### Job
Print, exactly as they stand, the lines from the start of the listing to the line containing "aisle_sign(-8.9, '8', ['COSMETICS'], ['','NAIL", inclusive.
++++++++
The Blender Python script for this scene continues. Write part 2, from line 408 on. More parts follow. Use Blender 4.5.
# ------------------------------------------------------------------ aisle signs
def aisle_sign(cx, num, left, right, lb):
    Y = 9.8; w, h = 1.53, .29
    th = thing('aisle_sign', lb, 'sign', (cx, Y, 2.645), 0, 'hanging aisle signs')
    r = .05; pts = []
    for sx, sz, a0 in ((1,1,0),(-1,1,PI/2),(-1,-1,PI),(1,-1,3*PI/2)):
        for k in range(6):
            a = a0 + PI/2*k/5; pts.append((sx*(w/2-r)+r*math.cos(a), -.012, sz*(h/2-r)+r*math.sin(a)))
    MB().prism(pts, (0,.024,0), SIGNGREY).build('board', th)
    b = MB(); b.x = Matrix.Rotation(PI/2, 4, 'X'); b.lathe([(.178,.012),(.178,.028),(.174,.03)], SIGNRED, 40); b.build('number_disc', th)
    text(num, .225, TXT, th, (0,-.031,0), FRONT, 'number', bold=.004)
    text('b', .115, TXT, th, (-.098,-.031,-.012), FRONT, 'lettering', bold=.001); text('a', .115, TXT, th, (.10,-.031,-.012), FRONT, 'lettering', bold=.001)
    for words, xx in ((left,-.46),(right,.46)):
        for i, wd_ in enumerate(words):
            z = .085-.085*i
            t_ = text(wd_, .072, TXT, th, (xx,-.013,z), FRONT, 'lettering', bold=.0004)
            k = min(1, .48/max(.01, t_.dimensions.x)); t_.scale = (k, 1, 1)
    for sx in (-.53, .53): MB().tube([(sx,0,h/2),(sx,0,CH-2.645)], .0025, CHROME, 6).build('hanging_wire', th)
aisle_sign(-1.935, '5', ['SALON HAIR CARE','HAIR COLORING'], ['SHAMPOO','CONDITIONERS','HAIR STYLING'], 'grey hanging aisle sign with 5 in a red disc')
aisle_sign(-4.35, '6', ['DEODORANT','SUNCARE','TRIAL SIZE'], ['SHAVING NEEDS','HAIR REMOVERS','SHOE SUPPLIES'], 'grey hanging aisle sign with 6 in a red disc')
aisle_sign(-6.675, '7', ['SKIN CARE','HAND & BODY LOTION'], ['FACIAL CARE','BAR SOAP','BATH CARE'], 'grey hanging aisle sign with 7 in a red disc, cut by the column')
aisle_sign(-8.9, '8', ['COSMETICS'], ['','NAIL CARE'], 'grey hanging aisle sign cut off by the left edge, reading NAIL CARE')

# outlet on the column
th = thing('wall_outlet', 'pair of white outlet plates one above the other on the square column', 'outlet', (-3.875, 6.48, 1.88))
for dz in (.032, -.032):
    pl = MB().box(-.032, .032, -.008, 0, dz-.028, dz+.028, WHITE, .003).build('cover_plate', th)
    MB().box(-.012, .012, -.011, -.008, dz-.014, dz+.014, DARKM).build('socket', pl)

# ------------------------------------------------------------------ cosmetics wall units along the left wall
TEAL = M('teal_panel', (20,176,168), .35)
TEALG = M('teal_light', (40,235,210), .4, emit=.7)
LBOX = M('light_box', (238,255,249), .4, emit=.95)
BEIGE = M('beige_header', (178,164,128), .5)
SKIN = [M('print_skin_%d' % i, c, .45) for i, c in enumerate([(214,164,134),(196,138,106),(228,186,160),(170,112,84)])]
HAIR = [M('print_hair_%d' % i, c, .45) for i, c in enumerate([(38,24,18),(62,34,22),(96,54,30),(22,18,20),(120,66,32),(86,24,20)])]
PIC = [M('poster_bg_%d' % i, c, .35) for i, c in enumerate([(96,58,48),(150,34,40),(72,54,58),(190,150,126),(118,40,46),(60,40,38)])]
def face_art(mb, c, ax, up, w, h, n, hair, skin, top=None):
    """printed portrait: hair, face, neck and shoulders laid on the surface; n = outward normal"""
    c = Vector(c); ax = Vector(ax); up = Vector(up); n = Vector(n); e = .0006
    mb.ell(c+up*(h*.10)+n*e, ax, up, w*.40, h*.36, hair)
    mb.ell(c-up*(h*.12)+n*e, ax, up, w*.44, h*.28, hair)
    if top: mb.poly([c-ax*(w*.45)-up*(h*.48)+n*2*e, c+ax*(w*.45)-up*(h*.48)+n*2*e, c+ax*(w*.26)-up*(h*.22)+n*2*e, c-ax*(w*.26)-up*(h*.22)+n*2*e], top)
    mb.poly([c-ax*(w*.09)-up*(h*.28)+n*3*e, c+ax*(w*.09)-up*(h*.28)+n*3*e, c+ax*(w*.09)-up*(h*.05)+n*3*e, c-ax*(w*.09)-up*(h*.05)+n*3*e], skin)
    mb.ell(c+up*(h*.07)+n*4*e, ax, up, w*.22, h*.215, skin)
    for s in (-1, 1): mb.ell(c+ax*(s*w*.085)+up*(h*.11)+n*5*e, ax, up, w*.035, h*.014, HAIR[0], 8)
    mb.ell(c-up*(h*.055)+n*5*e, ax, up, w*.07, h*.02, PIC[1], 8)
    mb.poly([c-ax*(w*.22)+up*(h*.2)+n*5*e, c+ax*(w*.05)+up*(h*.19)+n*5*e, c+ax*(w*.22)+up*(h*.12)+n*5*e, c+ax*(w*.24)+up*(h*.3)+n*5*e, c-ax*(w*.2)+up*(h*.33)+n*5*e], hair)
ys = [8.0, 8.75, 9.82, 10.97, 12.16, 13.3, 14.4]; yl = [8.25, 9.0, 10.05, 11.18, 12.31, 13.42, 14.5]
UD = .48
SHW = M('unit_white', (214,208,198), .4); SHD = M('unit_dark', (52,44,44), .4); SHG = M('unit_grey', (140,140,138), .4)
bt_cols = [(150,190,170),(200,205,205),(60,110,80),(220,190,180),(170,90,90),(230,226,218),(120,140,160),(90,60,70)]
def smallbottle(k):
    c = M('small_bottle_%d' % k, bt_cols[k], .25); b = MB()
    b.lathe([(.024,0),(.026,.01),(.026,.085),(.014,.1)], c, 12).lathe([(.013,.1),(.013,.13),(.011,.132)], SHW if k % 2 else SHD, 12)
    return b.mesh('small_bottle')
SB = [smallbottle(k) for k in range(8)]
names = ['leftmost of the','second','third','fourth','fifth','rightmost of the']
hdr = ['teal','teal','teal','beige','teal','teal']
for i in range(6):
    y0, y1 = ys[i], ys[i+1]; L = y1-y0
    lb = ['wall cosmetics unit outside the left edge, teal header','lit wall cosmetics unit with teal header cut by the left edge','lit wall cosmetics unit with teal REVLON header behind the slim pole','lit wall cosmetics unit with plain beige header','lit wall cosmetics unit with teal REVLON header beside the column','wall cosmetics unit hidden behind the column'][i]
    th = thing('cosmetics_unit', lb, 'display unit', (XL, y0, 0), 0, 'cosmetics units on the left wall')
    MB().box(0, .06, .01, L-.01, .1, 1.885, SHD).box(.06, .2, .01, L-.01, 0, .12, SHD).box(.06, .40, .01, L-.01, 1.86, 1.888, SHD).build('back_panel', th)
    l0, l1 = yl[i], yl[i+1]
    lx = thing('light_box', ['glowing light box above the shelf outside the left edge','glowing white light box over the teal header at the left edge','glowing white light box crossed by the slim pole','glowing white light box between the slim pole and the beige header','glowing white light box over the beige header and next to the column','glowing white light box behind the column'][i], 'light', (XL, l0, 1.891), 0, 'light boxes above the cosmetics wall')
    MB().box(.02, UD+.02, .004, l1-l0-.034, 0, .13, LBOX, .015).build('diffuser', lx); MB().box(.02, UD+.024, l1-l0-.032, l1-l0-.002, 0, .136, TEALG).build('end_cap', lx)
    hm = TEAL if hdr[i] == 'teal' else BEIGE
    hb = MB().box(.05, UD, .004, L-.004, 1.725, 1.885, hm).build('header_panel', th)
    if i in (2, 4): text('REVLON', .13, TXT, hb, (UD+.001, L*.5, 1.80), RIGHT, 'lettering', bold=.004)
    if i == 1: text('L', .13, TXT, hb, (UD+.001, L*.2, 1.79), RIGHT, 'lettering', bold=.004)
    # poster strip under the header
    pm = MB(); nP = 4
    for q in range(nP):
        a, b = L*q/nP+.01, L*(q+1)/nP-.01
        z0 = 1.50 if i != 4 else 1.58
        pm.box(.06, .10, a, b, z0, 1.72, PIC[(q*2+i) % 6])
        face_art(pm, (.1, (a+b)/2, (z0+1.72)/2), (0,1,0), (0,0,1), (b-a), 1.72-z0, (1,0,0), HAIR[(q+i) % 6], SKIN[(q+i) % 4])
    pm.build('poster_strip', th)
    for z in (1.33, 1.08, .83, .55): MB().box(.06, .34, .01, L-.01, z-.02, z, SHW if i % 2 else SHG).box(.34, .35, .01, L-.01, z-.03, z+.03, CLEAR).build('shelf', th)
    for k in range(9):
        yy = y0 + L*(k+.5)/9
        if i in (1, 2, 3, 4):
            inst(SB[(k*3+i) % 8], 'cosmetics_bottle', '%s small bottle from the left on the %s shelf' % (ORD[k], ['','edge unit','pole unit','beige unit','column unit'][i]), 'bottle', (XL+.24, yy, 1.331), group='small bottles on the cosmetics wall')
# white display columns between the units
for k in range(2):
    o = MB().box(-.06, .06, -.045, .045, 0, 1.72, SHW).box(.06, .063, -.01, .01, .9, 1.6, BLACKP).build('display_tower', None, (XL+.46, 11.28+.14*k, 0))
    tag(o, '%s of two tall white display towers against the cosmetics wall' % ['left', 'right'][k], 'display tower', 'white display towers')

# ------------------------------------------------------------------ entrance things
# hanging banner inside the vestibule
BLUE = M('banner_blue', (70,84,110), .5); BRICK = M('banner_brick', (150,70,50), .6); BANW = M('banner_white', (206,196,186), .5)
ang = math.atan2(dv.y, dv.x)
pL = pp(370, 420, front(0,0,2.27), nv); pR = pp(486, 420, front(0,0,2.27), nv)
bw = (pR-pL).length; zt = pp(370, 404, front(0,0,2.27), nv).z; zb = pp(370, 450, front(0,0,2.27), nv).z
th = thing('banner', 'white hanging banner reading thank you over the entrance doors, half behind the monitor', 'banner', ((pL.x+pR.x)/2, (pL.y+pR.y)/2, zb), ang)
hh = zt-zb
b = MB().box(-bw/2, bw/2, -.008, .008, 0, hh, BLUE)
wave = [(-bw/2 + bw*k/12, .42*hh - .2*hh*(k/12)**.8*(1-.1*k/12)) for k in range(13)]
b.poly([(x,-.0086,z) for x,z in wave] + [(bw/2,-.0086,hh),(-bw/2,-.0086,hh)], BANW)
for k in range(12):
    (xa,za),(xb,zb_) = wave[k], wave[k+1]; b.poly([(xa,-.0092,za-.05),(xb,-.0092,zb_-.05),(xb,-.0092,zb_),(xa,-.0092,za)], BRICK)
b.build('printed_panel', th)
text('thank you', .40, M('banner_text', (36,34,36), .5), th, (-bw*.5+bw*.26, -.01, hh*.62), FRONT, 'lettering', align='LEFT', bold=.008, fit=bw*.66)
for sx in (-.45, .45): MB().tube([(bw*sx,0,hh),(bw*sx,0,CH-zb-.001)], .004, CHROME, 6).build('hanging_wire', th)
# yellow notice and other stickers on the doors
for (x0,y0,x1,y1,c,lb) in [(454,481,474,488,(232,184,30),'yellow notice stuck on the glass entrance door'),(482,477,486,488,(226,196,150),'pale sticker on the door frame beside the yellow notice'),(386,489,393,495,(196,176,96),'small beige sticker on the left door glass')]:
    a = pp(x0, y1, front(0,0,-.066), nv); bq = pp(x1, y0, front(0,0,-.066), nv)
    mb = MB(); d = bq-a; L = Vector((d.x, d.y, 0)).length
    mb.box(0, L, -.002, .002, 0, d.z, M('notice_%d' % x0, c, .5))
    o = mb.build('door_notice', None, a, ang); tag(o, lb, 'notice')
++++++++
### The result
The Blender Python script for this scene continues. Write part 2, from line 408 on. More parts follow. Use Blender 4.5.
# ------------------------------------------------------------------ aisle signs
def aisle_sign(cx, num, left, right, lb):
    Y = 9.8; w, h = 1.53, .29
    th = thing('aisle_sign', lb, 'sign', (cx, Y, 2.645), 0, 'hanging aisle signs')
    r = .05; pts = []
    for sx, sz, a0 in ((1,1,0),(-1,1,PI/2),(-1,-1,PI),(1,-1,3*PI/2)):
        for k in range(6):
            a = a0 + PI/2*k/5; pts.append((sx*(w/2-r)+r*math.cos(a), -.012, sz*(h/2-r)+r*math.sin(a)))
    MB().prism(pts, (0,.024,0), SIGNGREY).build('board', th)
    b = MB(); b.x = Matrix.Rotation(PI/2, 4, 'X'); b.lathe([(.178,.012),(.178,.028),(.174,.03)], SIGNRED, 40); b.build('number_disc', th)
    text(num, .225, TXT, th, (0,-.031,0), FRONT, 'number', bold=.004)
    text('b', .115, TXT, th, (-.098,-.031,-.012), FRONT, 'lettering', bold=.001); text('a', .115, TXT, th, (.10,-.031,-.012), FRONT, 'lettering', bold=.001)
    for words, xx in ((left,-.46),(right,.46)):
        for i, wd_ in enumerate(words):
            z = .085-.085*i
            t_ = text(wd_, .072, TXT, th, (xx,-.013,z), FRONT, 'lettering', bold=.0004)
            k = min(1, .48/max(.01, t_.dimensions.x)); t_.scale = (k, 1, 1)
    for sx in (-.53, .53): MB().tube([(sx,0,h/2),(sx,0,CH-2.645)], .0025, CHROME, 6).build('hanging_wire', th)
aisle_sign(-1.935, '5', ['SALON HAIR CARE','HAIR COLORING'], ['SHAMPOO','CONDITIONERS','HAIR STYLING'], 'grey hanging aisle sign with 5 in a red disc')
aisle_sign(-4.35, '6', ['DEODORANT','SUNCARE','TRIAL SIZE'], ['SHAVING NEEDS','HAIR REMOVERS','SHOE SUPPLIES'], 'grey hanging aisle sign with 6 in a red disc')
aisle_sign(-6.675, '7', ['SKIN CARE','HAND & BODY LOTION'], ['FACIAL CARE','BAR SOAP','BATH CARE'], 'grey hanging aisle sign with 7 in a red disc, cut by the column')
aisle_sign(-8.9, '8', ['COSMETICS'], ['','NAIL CARE'], 'grey hanging aisle sign cut off by the left edge, reading NAIL CARE')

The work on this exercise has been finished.